JP Morgan's acquisition of Bear Stearns prevented the collapse of the ailing bank, which plunged into crisis last week. Other banks had stopped lending Bear Stearns money because of its exposure to the subprime mortgage crisis.
As rumours spread through Wall Street about the next bank to topple, another investment bank, Lehman Brothers, sought to reassure investors about its own financial situation. "Our liquidity position has been and continues to be very strong," the bank said in a statement.
Irish banks endured a tough trading day in Dublin. Anglo Irish Bank fared worst, losing 15 per cent or almost €1 billion of its value as rumours about its potential exposure to bad debts circulated. Anglo's shares were down by as much as 22 per cent at one point in the day's trading. It closed at €6.96 and has shipped some 60 per cent of its value over the past 10 months.
AIB's shares declined by 6 per cent, while Bank of Ireland and Irish Life & Permanent were down by almost 5 per cent each. In total, some €3.5 billion was wiped off the value of Irish shares in Dublin.
Taoiseach Bertie Ahern, who was in Washington for the traditional St Patrick's Day shamrock ceremony at the White House, warned that Bear Stearns may not be the last victim of the turbulence that has gripped financial markets.
"It is clearly an international issue, not just an Irish issue. It would seem that the sale of Bear Stearns, a company that was worth $120 a share in the fall, is now sold for $2 a share. If you were to dream that up nobody would believe you," Mr Ahern said.
"These are hugely difficult situations. One would get the sense - maybe I am wrong - that this has not washed out of the system by a long shot. There are going to be some more difficult times," he added.

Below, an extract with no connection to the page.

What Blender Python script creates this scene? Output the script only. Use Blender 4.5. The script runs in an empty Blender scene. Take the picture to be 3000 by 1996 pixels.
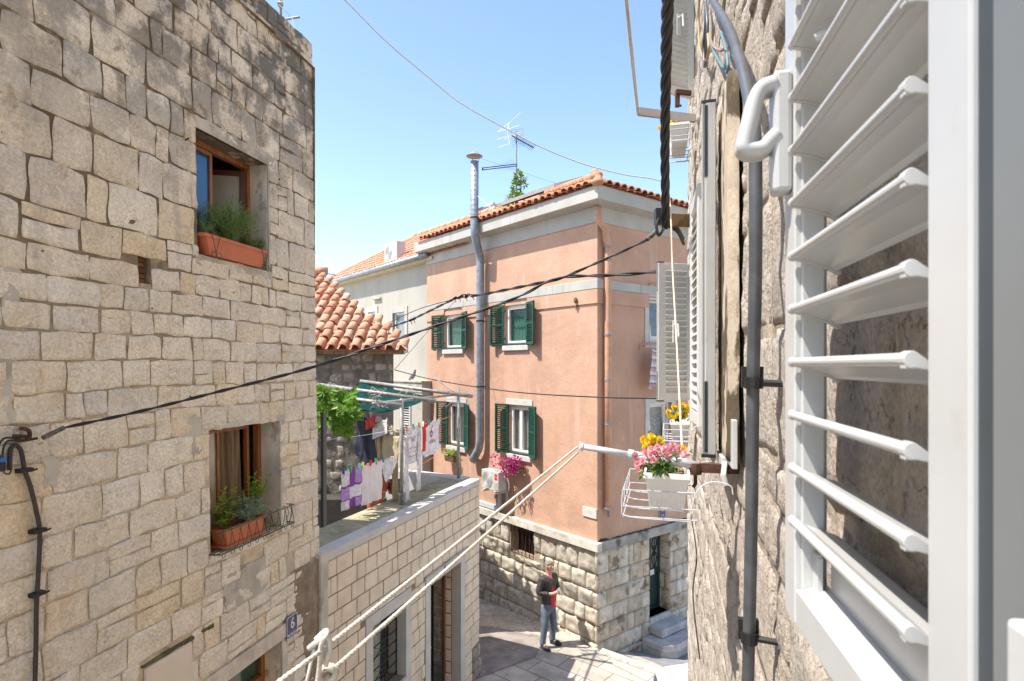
import bpy, bmesh, math, random
from mathutils import Vector as V, noise, Matrix
C = bpy.context.scene.collection
R = random.Random(11)
F, CX, HY = 1743.0, 1500.0, 1071.0      # lens in photo pixels, optical centre, eye level
def P(px, py, Y):
    return V(((px-CX)/F*Y, Y, -(py-HY)/F*Y))
def lerp(a, b, t): return a+(b-a)*t
def sstep(a, b, x):
    t = max(0., min(1., (x-a)/(b-a))); return t*t*(3-2*t)

class Fac:
    """a vertical facade plane: u runs along it, w stands out of it, z is world height"""
    def __init__(s, ox, oy, dx, dy, side):
        s.o = V((ox, oy, 0)); s.d = V((dx, dy, 0)).normalized()
        n = V((s.d.y, -s.d.x, 0)); s.n = n if side > 0 else -n
    def pt(s, u, z, w=0.): return V((s.o.x+s.d.x*u+s.n.x*w, s.o.y+s.d.y*u+s.n.y*w, z))
    def fr(s, a, b, c): return s.pt(a, c, b)
    def hit(s, px, py, w=0.):
        r = V(((px-CX)/F, 1., -(py-HY)/F)); t = (w+s.o.dot(s.n))/r.dot(s.n); p = r*t
        return (p-s.o).dot(s.d), p.z
    def u(s, px, w=0.): return s.hit(px, HY, w)[0]
def frame(o, ex, ey, ez=V((0, 0, 1))):
    o = V(o); return lambda a, b, c: o+ex*a+ey*b+ez*c
WFR = lambda a, b, c: V((a, b, c))

def catmull(p, n=6):
    p = [V(q) for q in p]; out = []
    for i in range(len(p)-1):
        a = p[i-1] if i else p[0]*2-p[1]; b, c = p[i], p[i+1]
        d = p[i+2] if i+2 < len(p) else p[-1]*2-p[-2]
        for k in range(n):
            t = k/n
            out.append(.5*((2*b)+(c-a)*t+(2*a-5*b+4*c-d)*t*t+(3*b-a-3*c+d)*t**3))
    return out+[p[-1]]
def pxpath(l, n=6): return catmull([P(*q) for q in l], n)

WL = {}
class MB:
    def __init__(s): s.v = []; s.f = []; s.m = []
    def add(s, vs, fs, mi=0):
        o = len(s.v); s.v += [tuple(x) for x in vs]
        s.f += [tuple(i+o for i in f) for f in fs]; s.m += [mi]*len(fs)
    def quad(s, a, b, c, d, mi=0): s.add([a, b, c, d], [(0, 1, 2, 3)], mi)
    def poly(s, pts, mi=0): s.add(pts, [tuple(range(len(pts)))], mi)
    def box(s, fr, x0, x1, y0, y1, z0, z1, mi=0):
        s.add([fr(x, y, z) for z in (z0, z1) for y in (y0, y1) for x in (x0, x1)],
              [(0, 2, 3, 1), (4, 5, 7, 6), (0, 1, 5, 4), (2, 6, 7, 3), (0, 4, 6, 2), (1, 3, 7, 5)], mi)
    def prism(s, fr, pts, y0, y1, mi=0):
        n = len(pts)
        s.add([fr(a, y0, c) for a, c in pts]+[fr(a, y1, c) for a, c in pts],
              [tuple(range(n)), tuple(range(2*n-1, n-1, -1))]+[(i, (i+1) % n, n+(i+1) % n, n+i) for i in range(n)], mi)
    def tube(s, path, r, n=8, mi=0, cap=True, closed=False):
        path = [V(p) for p in path]
        if len(path) < 2: return
        rr = r if isinstance(r, (list, tuple)) else [r]*len(path)
        vs = []; up = None; N = len(path)
        for i, p in enumerate(path):
            if closed: t = path[(i+1) % N]-path[i-1]
            else: t = path[min(i+1, N-1)]-path[max(i-1, 0)]
            if t.length < 1e-9: t = V((0, 0, 1))
            t.normalize()
            if up is None: up = t.orthogonal().normalized()
            up = up-t*up.dot(t)
            up = up.normalized() if up.length > 1e-6 else t.orthogonal().normalized()
            b = t.cross(up)
            for k in range(n):
                a = 2*math.pi*k/n; vs.append(p+(up*math.cos(a)+b*math.sin(a))*rr[i])
        fs = [(i*n+k, i*n+(k+1) % n, (i+1)*n+(k+1) % n, (i+1)*n+k) for i in range(N-1) for k in range(n)]
        if closed: fs += [((N-1)*n+k, (N-1)*n+(k+1) % n, (k+1) % n, k) for k in range(n)]
        elif cap: fs += [tuple(range(n-1, -1, -1)), tuple(range((N-1)*n, N*n))]
        s.add(vs, fs, mi)
    def lathe(s, o, ax, prof, n=14, mi=0):
        ax = V(ax).normalized(); e = ax.orthogonal().normalized(); b = ax.cross(e); o = V(o); vs = []
        for r, h in prof:
            for k in range(n):
                a = 2*math.pi*k/n; vs.append(o+ax*h+(e*math.cos(a)+b*math.sin(a))*r)
        m = len(prof)
        s.add(vs, [(i*n+k, i*n+(k+1) % n, (i+1)*n+(k+1) % n, (i+1)*n+k) for i in range(m-1) for k in range(n)]
              + [tuple(range(n-1, -1, -1)), tuple(range((m-1)*n, m*n))], mi)
    def ell(s, c, rx, ry, rz, n=10, m=7, mi=0, ex=V((1, 0, 0)), ey=V((0, 1, 0)), ez=V((0, 0, 1))):
        c = V(c); vs = []
        for j in range(m+1):
            ph = math.pi*j/m
            for k in range(n):
                th = 2*math.pi*k/n
                vs.append(c+ex*(rx*math.sin(ph)*math.cos(th))+ey*(ry*math.sin(ph)*math.sin(th))+ez*(rz*math.cos(ph)))
        s.add(vs, [(j*n+k, j*n+(k+1) % n, (j+1)*n+(k+1) % n, (j+1)*n+k) for j in range(m) for k in range(n)], mi)
    def leaf(s, p, d, up, L, W, mi=0, bend=.15):
        d = d.normalized(); sd = d.cross(up)
        sd = sd.normalized() if sd.length > 1e-5 else d.orthogonal().normalized()
        nn = sd.cross(d)
        s.add([p, p+d*L*.4+sd*W*.5+nn*L*.05, p+d*L-nn*L*bend, p+d*L*.4-sd*W*.5+nn*L*.05, p+d*L*.45-nn*W*.12],
              [(0, 1, 4), (1, 2, 4), (2, 3, 4), (3, 0, 4)], mi)
    def grid(s, fn, nu, nv, mi=0):
        s.add([fn(i/nu, j/nv) for j in range(nv+1) for i in range(nu+1)],
              [(j*(nu+1)+i, j*(nu+1)+i+1, (j+1)*(nu+1)+i+1, (j+1)*(nu+1)+i) for j in range(nv) for i in range(nu)], mi)
    def text(s, body, fr, size, depth=.004, mi=0, sx=1., align='CENTER'):
        cu = bpy.data.curves.new('lettering', 'FONT'); cu.body = body; cu.size = size; cu.align_x = align
        cu.align_y = 'CENTER'; cu.extrude = depth/2; cu.resolution_u = 3
        ob = bpy.data.objects.new('lettering', cu); C.objects.link(ob)
        bpy.context.view_layer.update()
        me = bpy.data.meshes.new_from_object(ob.evaluated_get(bpy.context.evaluated_depsgraph_get()))
        s.add([fr(v.co.x*sx, v.co.z, v.co.y) for v in me.vertices], [tuple(p.vertices) for p in me.polygons], mi)
        bpy.data.objects.remove(ob); bpy.data.meshes.remove(me); bpy.data.curves.remove(cu)
    def build(s, name, mats, parent=None, smooth=False, bevel=0., recalc=True, solid=0., base=None):
        mats = mats if isinstance(mats, (list, tuple)) else [mats]
        if parent is not None: o = WL[parent.name]
        elif base is not None: o = V(base)
        else:
            xs = [min(v[i] for v in s.v) for i in range(3)]; xe = [max(v[i] for v in s.v) for i in range(3)]
            o = V(((xs[0]+xe[0])/2, (xs[1]+xe[1])/2, xs[2]))
        me = bpy.data.meshes.new(name)
        me.from_pydata([(v[0]-o.x, v[1]-o.y, v[2]-o.z) for v in s.v], [], s.f)
        for m in mats: me.materials.append(m)
        me.polygons.foreach_set('material_index', s.m)
        if recalc:
            bm = bmesh.new(); bm.from_mesh(me); bmesh.ops.recalc_face_normals(bm, faces=bm.faces); bm.to_mesh(me); bm.free()
        if smooth: me.polygons.foreach_set('use_smooth', [True]*len(me.polygons))
        ob = bpy.data.objects.new(name, me); C.objects.link(ob)
        if parent is not None: ob.parent = parent
        else: ob.location = o
        WL[ob.name] = o
        if bevel:
            b = ob.modifiers.new('bevel', 'BEVEL'); b.width = bevel; b.segments = 2; b.limit_method = 'ANGLE'
        if solid:
            b = ob.modifiers.new('solid', 'SOLIDIFY'); b.thickness = solid
        return ob
def tag(o, label, cat, group=None, kind=None):
    if label: o['label'] = label
    if cat: o['category'] = cat
    if group: o['group'] = group
    if kind: o['kind'] = kind
    return o
def thing(name, label, cat, loc, group=None):
    o = bpy.data.objects.new(name, None); C.objects.link(o); o.location = V(loc); o.empty_display_size = .1
    WL[o.name] = V(loc); return tag(o, label, cat, group)
def struct(o): o['kind'] = 'structure'; return o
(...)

Mr Ahern said that the fate of Bear Stearns showed that there was a great deal of instability on Wall Street, adding that Ireland was fortunate in having only limited exposure to the subprime mortgage market. "What has happened is that the banking system was awash with money and then people set up a range of these products, which I am sure were all very interesting. But where was the security that gives the investor certainty?" he said.